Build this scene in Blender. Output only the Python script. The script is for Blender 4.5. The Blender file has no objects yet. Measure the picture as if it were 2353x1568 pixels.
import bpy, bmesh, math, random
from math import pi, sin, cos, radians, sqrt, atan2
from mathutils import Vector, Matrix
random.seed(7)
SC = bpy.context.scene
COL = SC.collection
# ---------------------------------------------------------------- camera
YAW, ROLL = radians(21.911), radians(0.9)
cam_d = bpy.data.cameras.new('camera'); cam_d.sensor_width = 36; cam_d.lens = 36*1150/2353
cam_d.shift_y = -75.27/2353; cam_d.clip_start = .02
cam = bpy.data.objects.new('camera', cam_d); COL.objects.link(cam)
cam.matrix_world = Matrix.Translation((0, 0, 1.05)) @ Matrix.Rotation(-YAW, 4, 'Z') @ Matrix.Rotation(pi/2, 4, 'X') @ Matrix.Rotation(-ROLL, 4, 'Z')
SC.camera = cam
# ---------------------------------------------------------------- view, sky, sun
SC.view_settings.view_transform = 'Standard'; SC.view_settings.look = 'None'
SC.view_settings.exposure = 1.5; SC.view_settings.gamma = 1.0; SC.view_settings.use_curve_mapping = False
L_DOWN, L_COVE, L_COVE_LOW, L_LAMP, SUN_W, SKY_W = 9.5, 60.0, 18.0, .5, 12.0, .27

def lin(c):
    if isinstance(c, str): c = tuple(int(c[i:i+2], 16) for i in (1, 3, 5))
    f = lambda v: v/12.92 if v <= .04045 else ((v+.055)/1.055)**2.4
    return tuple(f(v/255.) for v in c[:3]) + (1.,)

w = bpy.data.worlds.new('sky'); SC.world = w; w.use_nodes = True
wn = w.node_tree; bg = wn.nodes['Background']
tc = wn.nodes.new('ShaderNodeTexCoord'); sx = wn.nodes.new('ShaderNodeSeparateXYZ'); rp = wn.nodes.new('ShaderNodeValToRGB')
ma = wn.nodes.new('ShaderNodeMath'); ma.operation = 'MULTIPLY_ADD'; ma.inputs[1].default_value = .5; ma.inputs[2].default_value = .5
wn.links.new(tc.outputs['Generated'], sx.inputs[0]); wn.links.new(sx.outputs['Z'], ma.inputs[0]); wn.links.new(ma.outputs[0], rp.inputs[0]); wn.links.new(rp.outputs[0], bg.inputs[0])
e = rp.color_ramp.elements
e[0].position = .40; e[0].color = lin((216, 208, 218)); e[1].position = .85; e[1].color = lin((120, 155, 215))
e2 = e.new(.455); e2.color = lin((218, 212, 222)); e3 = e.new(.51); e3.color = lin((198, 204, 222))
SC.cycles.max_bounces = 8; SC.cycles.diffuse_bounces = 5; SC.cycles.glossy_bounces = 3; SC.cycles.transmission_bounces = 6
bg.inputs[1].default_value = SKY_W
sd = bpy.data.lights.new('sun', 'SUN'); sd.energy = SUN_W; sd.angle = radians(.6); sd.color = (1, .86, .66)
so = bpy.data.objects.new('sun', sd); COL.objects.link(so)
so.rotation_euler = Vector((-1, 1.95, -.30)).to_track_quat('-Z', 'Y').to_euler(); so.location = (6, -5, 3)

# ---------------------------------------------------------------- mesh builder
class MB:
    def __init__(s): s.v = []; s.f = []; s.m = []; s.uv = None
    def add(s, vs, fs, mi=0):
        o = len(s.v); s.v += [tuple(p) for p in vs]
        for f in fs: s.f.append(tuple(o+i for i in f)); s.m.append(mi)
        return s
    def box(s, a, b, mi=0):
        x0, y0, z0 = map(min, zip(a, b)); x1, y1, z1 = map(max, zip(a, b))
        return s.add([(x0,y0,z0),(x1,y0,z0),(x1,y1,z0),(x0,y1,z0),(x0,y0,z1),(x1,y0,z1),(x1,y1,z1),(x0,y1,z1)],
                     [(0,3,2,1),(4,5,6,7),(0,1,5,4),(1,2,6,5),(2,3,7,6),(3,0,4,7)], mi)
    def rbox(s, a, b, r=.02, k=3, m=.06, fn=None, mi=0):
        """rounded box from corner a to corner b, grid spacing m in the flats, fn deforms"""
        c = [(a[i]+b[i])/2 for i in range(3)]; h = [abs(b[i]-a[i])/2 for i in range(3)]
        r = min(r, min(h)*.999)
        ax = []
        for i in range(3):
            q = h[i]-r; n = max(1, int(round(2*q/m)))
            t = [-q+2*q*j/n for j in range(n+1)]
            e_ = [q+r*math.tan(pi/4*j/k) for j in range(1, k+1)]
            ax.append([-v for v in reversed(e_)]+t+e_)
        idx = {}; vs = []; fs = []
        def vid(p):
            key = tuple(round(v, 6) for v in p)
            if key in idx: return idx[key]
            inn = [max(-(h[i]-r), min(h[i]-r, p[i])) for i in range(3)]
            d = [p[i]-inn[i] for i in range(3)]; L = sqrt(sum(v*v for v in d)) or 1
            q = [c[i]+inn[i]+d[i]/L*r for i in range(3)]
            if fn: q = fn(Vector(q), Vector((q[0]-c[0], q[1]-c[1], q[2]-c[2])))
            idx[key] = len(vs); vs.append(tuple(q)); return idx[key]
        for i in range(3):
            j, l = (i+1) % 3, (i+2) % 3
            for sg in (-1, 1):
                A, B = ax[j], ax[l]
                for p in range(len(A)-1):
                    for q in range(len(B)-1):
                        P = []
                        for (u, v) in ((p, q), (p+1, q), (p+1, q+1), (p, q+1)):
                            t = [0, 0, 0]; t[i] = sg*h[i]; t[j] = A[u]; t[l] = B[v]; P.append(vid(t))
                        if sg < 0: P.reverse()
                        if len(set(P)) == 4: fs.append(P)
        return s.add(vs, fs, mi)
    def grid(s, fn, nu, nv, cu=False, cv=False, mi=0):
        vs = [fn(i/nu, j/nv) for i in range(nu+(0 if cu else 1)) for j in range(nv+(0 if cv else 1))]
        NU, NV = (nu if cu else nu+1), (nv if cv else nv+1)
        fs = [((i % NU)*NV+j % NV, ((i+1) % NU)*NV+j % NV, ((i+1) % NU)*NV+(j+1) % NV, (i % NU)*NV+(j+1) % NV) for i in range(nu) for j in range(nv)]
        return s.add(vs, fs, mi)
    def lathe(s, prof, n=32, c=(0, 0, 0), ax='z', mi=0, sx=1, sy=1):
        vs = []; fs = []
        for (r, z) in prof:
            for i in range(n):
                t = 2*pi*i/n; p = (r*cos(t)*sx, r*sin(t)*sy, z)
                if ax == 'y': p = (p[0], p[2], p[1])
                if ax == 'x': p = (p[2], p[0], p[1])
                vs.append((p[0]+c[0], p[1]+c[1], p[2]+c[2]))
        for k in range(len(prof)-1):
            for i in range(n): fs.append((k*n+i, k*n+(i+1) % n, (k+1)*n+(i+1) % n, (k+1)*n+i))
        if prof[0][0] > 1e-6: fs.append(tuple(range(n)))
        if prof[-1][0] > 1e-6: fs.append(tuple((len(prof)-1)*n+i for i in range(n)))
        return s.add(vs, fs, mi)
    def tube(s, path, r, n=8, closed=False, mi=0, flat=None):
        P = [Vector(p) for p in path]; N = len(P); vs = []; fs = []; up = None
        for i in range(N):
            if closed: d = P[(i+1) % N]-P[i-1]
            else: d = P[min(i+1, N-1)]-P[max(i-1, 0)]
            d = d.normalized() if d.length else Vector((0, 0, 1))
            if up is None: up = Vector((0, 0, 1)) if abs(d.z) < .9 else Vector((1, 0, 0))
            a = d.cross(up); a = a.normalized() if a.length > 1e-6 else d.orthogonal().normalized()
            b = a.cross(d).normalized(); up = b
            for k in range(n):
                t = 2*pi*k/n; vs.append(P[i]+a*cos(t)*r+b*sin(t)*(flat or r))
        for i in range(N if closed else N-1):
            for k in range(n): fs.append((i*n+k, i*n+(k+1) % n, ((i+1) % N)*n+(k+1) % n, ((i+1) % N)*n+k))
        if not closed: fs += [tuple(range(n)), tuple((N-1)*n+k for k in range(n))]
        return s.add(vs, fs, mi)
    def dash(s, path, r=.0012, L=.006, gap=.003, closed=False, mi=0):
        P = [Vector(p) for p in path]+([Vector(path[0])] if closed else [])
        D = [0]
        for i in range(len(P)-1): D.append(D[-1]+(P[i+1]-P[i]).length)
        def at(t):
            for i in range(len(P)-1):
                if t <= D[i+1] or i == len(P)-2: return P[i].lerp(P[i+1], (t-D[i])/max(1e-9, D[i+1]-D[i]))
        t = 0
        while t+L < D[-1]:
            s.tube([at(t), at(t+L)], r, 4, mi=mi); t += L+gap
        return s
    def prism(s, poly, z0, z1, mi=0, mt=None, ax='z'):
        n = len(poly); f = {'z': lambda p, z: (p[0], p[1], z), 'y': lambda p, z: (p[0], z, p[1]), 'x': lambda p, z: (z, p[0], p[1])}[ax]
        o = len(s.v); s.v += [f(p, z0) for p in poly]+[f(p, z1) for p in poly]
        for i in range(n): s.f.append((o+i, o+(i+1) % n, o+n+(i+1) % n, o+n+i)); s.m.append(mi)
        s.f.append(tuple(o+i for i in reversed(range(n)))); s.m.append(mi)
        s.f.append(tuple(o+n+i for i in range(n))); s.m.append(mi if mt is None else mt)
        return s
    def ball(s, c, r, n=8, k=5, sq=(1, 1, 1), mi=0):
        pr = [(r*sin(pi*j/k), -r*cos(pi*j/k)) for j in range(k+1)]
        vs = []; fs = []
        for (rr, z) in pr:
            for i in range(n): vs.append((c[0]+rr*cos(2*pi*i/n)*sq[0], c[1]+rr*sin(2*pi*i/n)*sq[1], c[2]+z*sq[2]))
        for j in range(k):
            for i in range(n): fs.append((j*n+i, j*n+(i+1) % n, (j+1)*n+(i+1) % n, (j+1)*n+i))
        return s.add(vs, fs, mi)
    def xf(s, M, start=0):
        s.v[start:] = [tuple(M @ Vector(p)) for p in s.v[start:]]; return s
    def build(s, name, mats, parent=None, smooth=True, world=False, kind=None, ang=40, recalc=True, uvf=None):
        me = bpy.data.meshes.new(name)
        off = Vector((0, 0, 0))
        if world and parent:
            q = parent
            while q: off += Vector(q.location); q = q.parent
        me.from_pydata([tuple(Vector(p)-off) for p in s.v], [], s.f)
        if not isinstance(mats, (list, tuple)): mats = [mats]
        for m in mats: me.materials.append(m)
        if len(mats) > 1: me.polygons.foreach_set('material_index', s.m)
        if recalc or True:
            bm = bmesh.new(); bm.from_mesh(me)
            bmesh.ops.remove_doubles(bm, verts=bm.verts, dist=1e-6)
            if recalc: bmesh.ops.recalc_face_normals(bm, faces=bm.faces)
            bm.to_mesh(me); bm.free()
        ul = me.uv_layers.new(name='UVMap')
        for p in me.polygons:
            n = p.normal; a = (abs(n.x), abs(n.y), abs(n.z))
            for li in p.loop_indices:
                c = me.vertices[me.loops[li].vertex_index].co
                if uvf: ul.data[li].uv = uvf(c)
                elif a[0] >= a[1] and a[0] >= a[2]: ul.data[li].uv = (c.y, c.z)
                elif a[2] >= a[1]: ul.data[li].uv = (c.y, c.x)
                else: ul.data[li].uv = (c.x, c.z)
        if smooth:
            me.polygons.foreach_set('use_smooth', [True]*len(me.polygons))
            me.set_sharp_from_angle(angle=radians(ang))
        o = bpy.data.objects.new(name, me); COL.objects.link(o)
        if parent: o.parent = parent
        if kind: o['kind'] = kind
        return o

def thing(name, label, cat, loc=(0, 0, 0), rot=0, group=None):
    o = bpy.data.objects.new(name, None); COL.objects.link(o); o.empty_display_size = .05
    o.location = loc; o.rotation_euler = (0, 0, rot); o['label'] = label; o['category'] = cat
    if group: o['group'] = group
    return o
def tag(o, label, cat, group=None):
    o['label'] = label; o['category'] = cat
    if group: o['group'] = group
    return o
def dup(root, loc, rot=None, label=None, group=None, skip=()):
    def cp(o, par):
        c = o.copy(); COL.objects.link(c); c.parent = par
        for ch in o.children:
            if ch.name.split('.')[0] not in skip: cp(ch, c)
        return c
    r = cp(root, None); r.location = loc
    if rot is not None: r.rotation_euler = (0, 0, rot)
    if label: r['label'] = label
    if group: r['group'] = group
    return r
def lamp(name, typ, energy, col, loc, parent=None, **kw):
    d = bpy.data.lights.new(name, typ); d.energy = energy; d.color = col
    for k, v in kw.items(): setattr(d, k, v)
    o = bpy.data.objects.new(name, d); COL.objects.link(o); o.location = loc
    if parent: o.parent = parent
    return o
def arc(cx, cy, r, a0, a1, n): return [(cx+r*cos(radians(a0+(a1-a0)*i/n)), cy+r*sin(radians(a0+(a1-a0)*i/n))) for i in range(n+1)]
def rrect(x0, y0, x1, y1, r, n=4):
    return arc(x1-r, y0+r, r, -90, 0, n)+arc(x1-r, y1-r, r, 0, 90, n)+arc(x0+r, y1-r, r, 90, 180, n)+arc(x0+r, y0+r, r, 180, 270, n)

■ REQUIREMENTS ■
Only the lines from the first line of the material above through the line that contains "return tuple(f(v/255.) for" should be quoted, each one exactly.

■ FULL SOLUTION ■
Build this scene in Blender. Output only the Python script. The script is for Blender 4.5. The Blender file has no objects yet. Measure the picture as if it were 2353x1568 pixels.
import bpy, bmesh, math, random
from math import pi, sin, cos, radians, sqrt, atan2
from mathutils import Vector, Matrix
random.seed(7)
SC = bpy.context.scene
COL = SC.collection
# ---------------------------------------------------------------- camera
YAW, ROLL = radians(21.911), radians(0.9)
cam_d = bpy.data.cameras.new('camera'); cam_d.sensor_width = 36; cam_d.lens = 36*1150/2353
cam_d.shift_y = -75.27/2353; cam_d.clip_start = .02
cam = bpy.data.objects.new('camera', cam_d); COL.objects.link(cam)
cam.matrix_world = Matrix.Translation((0, 0, 1.05)) @ Matrix.Rotation(-YAW, 4, 'Z') @ Matrix.Rotation(pi/2, 4, 'X') @ Matrix.Rotation(-ROLL, 4, 'Z')
SC.camera = cam
# ---------------------------------------------------------------- view, sky, sun
SC.view_settings.view_transform = 'Standard'; SC.view_settings.look = 'None'
SC.view_settings.exposure = 1.5; SC.view_settings.gamma = 1.0; SC.view_settings.use_curve_mapping = False
L_DOWN, L_COVE, L_COVE_LOW, L_LAMP, SUN_W, SKY_W = 9.5, 60.0, 18.0, .5, 12.0, .27

def lin(c):
    if isinstance(c, str): c = tuple(int(c[i:i+2], 16) for i in (1, 3, 5))
    f = lambda v: v/12.92 if v <= .04045 else ((v+.055)/1.055)**2.4
    return tuple(f(v/255.) for v in c[:3]) + (1.,)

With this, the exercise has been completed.